# PROBLEM:
Repeat everything in the material exactly.

# DATASET EXCERPT:
** START **

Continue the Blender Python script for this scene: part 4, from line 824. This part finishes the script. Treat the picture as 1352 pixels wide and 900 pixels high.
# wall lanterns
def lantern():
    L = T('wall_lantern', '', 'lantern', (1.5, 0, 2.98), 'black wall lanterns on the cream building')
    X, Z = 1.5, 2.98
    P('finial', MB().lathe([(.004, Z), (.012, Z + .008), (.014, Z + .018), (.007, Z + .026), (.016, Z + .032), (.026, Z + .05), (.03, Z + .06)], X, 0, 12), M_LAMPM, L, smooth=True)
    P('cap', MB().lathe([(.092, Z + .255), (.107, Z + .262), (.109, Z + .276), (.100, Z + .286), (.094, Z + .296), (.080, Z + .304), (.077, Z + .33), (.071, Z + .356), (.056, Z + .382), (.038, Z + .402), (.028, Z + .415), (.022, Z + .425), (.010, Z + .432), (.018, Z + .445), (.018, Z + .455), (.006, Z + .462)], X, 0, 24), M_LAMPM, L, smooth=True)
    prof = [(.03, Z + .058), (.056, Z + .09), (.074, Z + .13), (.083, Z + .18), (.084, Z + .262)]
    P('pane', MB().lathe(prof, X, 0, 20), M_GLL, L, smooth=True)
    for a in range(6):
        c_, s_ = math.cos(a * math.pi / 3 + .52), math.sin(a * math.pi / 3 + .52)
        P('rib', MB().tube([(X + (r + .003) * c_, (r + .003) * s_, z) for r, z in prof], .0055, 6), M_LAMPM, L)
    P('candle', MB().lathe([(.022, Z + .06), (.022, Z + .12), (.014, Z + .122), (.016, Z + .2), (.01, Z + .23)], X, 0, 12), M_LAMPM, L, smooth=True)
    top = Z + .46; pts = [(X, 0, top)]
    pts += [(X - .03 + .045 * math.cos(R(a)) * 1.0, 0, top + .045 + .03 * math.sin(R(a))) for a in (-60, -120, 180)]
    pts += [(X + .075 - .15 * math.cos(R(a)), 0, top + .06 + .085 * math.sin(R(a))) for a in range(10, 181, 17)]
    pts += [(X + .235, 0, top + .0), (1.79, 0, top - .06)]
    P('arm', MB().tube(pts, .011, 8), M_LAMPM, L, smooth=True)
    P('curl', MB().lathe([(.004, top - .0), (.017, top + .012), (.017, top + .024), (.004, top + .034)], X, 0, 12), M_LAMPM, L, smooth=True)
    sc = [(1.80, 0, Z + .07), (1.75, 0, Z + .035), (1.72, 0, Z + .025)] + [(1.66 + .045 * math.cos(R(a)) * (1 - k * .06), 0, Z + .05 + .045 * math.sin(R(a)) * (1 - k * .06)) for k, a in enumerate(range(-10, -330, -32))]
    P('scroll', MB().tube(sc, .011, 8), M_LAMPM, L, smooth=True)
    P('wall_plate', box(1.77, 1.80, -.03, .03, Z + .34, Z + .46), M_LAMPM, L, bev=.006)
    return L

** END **

# EXERCISE OUTPUT:
Continue the Blender Python script for this scene: part 4, from line 824. This part finishes the script. Treat the picture as 1352 pixels wide and 900 pixels high.
# wall lanterns
def lantern():
    L = T('wall_lantern', '', 'lantern', (1.5, 0, 2.98), 'black wall lanterns on the cream building')
    X, Z = 1.5, 2.98
    P('finial', MB().lathe([(.004, Z), (.012, Z + .008), (.014, Z + .018), (.007, Z + .026), (.016, Z + .032), (.026, Z + .05), (.03, Z + .06)], X, 0, 12), M_LAMPM, L, smooth=True)
    P('cap', MB().lathe([(.092, Z + .255), (.107, Z + .262), (.109, Z + .276), (.100, Z + .286), (.094, Z + .296), (.080, Z + .304), (.077, Z + .33), (.071, Z + .356), (.056, Z + .382), (.038, Z + .402), (.028, Z + .415), (.022, Z + .425), (.010, Z + .432), (.018, Z + .445), (.018, Z + .455), (.006, Z + .462)], X, 0, 24), M_LAMPM, L, smooth=True)
    prof = [(.03, Z + .058), (.056, Z + .09), (.074, Z + .13), (.083, Z + .18), (.084, Z + .262)]
    P('pane', MB().lathe(prof, X, 0, 20), M_GLL, L, smooth=True)
    for a in range(6):
        c_, s_ = math.cos(a * math.pi / 3 + .52), math.sin(a * math.pi / 3 + .52)
        P('rib', MB().tube([(X + (r + .003) * c_, (r + .003) * s_, z) for r, z in prof], .0055, 6), M_LAMPM, L)
    P('candle', MB().lathe([(.022, Z + .06), (.022, Z + .12), (.014, Z + .122), (.016, Z + .2), (.01, Z + .23)], X, 0, 12), M_LAMPM, L, smooth=True)
    top = Z + .46; pts = [(X, 0, top)]
    pts += [(X - .03 + .045 * math.cos(R(a)) * 1.0, 0, top + .045 + .03 * math.sin(R(a))) for a in (-60, -120, 180)]
    pts += [(X + .075 - .15 * math.cos(R(a)), 0, top + .06 + .085 * math.sin(R(a))) for a in range(10, 181, 17)]
    pts += [(X + .235, 0, top + .0), (1.79, 0, top - .06)]
    P('arm', MB().tube(pts, .011, 8), M_LAMPM, L, smooth=True)
    P('curl', MB().lathe([(.004, top - .0), (.017, top + .012), (.017, top + .024), (.004, top + .034)], X, 0, 12), M_LAMPM, L, smooth=True)
    sc = [(1.80, 0, Z + .07), (1.75, 0, Z + .035), (1.72, 0, Z + .025)] + [(1.66 + .045 * math.cos(R(a)) * (1 - k * .06), 0, Z + .05 + .045 * math.sin(R(a)) * (1 - k * .06)) for k, a in enumerate(range(-10, -330, -32))]
    P('scroll', MB().tube(sc, .011, 8), M_LAMPM, L, smooth=True)
    P('wall_plate', box(1.77, 1.80, -.03, .03, Z + .34, Z + .46), M_LAMPM, L, bev=.006)
    return L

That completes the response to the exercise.